Они стали дружны в конце 50-х годов XIX века. Тогда Толстой жил в Ясной Поляне, а Фет приезжал с семьей погостить летом в Новосёлки. Так между ними завязались тесные отношения. Однажды Афанасий Фет, отвечая на домашнюю анкету в доме Толстых на вопрос «Долго ли бы вы хотели жить?», написал: «Наименее долго»…
Этот с виду «добродушный офицер», чьи произведения были полны смелых эпитетов и эмоциональных окрасок, по мнению многих литературоведов, часто страдал от депрессивных состояний. Его не покидало чувство вины за странную гибель возлюбленной, которая произошла в самом начале его карьеры. И даже, по версии ряда исследователей, перед самой смертью он пытался свести счеты с жизнью.

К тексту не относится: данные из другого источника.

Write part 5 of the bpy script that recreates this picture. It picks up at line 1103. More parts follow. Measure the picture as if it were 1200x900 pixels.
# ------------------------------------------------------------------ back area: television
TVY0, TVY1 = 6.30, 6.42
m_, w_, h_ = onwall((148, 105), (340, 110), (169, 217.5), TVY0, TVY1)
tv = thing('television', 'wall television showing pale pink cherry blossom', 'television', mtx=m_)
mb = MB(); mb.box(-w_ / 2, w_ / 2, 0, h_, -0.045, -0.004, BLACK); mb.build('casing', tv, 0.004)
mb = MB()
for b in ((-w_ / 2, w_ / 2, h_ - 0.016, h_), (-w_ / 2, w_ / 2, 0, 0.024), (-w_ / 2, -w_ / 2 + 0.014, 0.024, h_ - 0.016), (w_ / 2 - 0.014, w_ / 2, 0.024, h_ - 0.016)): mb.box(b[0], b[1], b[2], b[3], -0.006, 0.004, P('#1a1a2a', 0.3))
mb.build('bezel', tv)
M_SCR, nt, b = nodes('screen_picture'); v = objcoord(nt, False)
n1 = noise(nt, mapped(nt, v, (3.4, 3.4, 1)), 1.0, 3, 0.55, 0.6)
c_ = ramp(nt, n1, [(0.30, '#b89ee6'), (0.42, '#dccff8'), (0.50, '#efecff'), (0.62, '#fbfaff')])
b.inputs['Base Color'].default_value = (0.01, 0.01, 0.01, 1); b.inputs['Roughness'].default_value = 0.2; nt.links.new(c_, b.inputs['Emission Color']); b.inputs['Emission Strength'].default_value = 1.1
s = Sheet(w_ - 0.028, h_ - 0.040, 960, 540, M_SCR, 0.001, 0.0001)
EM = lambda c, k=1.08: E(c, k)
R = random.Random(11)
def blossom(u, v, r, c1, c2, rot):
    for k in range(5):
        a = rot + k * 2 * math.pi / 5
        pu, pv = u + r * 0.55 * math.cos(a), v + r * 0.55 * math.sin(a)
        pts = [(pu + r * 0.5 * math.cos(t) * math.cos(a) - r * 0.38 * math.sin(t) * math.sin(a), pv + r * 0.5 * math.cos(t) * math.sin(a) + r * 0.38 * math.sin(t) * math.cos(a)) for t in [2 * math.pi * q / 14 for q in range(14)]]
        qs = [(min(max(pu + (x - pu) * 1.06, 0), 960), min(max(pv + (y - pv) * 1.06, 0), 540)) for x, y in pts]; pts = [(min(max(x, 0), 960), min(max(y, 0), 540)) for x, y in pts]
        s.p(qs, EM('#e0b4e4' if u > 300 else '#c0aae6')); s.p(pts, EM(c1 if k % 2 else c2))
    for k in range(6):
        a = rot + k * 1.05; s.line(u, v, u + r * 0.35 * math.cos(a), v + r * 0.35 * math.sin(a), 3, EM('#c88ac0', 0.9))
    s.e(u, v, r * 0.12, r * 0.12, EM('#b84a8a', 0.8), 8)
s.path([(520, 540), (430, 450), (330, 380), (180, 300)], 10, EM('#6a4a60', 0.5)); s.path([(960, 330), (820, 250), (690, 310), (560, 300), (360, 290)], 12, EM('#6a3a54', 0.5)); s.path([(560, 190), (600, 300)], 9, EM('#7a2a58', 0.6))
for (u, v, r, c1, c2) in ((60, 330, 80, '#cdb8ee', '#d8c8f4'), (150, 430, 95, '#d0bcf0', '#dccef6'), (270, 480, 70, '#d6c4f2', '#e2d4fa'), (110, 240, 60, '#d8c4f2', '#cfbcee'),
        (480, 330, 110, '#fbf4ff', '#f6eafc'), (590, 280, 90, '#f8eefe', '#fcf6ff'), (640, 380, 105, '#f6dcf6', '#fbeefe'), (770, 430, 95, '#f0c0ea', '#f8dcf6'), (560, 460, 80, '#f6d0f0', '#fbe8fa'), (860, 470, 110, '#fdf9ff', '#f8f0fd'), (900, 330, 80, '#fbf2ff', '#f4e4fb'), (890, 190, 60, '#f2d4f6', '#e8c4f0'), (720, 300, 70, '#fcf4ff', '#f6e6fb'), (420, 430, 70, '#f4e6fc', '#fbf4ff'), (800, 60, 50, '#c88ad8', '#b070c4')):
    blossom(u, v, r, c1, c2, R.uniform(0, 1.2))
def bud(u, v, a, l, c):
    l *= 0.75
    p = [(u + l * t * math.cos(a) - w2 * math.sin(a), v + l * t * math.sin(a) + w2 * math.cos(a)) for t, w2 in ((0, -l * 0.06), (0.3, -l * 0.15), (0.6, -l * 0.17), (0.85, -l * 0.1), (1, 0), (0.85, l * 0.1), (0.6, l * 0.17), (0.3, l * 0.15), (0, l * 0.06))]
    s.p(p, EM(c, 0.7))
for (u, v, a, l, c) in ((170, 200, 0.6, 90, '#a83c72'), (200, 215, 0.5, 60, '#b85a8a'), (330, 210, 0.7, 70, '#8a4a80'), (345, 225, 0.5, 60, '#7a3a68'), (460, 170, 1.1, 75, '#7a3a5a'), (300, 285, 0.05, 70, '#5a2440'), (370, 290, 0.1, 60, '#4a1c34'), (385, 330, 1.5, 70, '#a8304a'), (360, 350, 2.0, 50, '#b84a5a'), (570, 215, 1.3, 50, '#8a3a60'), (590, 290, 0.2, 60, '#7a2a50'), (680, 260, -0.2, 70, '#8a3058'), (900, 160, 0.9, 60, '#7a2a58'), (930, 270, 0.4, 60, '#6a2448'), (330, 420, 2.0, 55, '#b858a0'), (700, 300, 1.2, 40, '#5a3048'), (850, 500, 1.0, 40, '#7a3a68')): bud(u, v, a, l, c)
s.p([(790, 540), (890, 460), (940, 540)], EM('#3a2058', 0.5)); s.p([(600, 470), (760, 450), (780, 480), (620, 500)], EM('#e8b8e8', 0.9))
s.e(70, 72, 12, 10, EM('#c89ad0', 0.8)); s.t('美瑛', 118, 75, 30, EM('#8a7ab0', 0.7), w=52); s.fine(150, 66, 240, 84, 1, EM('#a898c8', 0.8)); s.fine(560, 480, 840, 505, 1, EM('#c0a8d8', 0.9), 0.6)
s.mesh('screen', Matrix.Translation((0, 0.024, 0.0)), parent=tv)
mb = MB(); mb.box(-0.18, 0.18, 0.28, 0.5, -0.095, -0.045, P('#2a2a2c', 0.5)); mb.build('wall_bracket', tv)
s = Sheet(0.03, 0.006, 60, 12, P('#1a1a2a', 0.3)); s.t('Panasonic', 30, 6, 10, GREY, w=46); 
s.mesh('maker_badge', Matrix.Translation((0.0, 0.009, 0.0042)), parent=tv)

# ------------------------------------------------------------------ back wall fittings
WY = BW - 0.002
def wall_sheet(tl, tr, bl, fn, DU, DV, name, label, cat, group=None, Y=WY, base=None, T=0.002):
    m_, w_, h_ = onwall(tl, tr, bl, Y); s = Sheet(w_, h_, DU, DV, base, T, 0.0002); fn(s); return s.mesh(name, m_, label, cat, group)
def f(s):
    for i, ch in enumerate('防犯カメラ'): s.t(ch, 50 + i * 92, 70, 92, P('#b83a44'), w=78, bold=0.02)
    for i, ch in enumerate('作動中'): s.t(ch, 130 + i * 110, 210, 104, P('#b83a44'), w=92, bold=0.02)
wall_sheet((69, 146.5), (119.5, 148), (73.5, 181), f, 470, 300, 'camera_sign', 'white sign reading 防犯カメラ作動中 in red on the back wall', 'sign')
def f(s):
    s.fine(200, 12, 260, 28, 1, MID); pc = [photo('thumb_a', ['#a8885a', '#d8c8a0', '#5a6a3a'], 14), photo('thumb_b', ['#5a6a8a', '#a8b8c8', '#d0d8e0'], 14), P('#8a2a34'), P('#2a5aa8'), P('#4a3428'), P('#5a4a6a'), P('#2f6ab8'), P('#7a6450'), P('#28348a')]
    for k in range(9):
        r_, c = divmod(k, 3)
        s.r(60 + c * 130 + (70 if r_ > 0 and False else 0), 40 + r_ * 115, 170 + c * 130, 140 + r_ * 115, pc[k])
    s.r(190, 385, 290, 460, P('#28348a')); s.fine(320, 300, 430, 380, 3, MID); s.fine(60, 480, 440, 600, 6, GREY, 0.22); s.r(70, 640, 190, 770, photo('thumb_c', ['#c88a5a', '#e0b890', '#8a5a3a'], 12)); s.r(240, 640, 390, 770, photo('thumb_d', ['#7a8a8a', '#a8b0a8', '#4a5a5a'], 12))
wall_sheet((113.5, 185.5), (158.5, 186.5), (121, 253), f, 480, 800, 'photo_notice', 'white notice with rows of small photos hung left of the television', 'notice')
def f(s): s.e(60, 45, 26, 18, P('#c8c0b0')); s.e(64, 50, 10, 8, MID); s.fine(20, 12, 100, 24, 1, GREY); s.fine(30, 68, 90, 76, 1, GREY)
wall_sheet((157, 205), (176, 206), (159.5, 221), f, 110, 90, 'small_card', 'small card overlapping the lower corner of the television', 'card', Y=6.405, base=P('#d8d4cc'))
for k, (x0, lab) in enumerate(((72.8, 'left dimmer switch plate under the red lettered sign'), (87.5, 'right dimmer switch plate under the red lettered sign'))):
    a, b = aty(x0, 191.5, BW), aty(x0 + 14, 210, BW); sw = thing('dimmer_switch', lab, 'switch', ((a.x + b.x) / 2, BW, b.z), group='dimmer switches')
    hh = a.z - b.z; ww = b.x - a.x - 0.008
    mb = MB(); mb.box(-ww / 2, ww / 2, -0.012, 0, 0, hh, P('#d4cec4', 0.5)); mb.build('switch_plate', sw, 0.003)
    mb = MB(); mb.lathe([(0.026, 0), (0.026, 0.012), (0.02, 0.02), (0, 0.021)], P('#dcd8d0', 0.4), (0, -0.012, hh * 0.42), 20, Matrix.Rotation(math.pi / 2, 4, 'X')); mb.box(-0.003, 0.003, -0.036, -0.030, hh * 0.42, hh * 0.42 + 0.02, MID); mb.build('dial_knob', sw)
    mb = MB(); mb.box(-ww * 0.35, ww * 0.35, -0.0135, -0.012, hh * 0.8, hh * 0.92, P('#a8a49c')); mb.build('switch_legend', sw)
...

Нет, я не изменил. До старости глубокой
Я тот же преданный, я раб твоей любви.
И старый яд цепей, отрадный и жестокий,
Ещё горит в моей крови.
До последних дней своей жизни Афанасий Фет в стихах обращался к своей музе, девушке, любовь к которой отравляла его и одновременно позволяла писать пронзительные трогательные стихотворения.
«Фета нельзя понять вне Марии Лазич», – пояснял литературовед Виктор Афанасьев, посвятивший всю жизнь изучению русской поэзии ХIХ века. По его мнению, встреча с дочерью бедного херсонского помещика осенью 1848 навсегда изменила жизнь поэта.
В то время молодой человек состоял на военной службе и квартировал со своим полком в Херсонской губернии. Там он познакомился с Марией, в гостеприимном доме отца которой часто собиралась молодежь. Девушка была хорошо образована, имела блестящий музыкальный слух, слылала приятной собеседницей.
Между молодыми людьми чувствовалась симпатия, которую нельзя было скрыть от глаз общественности. Вскоре родные Марии начали шептаться: не желает ли кавалер сделать ей предложение? Но у Фета в те годы были другие планы. Он был честолюбив и мечтал вернуть себе дворянский титул.
Семья же Лазич была бедна. Хоть Афанасий и писал в то время своему другу: «Я ждал женщины, которая поймёт меня, и дождался её», делать предложение он не был намерен.
В одни из вечеров гость набрался смелости объясниться с подругой, дав ей понять, что их не может связывать что-то большее. Позже он писал: «Я не женюсь на Лазич, и она это знает, а между тем умоляет не прерывать наших отношений… Это гордиев узел любви, который чем более затягиваю, тем туже затягиваю, а разрубить мечом не имею духу и сил…»
Разрубить этот «узел» его попросили родители девушки, понимая, что такая бесперспективная дружба бросает тень на их дочь, которая могла бы связать свою жизнь с добропорядочным мужчиной. В итоге встречи между молодыми прекратились, но они стали вести переписку.
Но Марии Лазич не суждено было стать счастливой в семейной жизни. Однажды на ней загорелось её кисейное платье. Охваченная огнём, девушка бросилась к балкону и открыла дверь. Однако от потока свежего воздуха языки пламени ещё больше охватили её хрупкую фигуру. С криками она выбежала в сад, где и упала без чувств. Спасти её не удалось.
Через четыре дня девушка скончалась. Считается, что её последними словами были: «Он не виноват, а я…»
Эта смерть стала сильным ударом для Фета. До сих пор нет единого мнения, был ли этот пожар случайностью или девушка могла таким образом покончить с собой.
По мнению литературоведа Виктора Афанасьева, её смерть оставила шрам в душе поэта:
«Фет понял, что потерял женщину, которую любил всеми силами души. Потерял счастье своей жизни. Потом он всё приобрёл: стал богатым помещиком, поместным дворянином, камергером императорского двора. Но Марию уже было не вернуть. И Фет всю оставшуюся жизнь мучился тем, что оставил ее, винил себя в смерти девушки»
Годы спустя Фет значительно улучшил свое материальное положение, вернул дворянский титул и женился на Марии Боткиной, как поговаривали, по расчету. Тем не менее до самой смерти образ любимой девушки, с которой так ему и не удалось изведать счастья, не покидал его.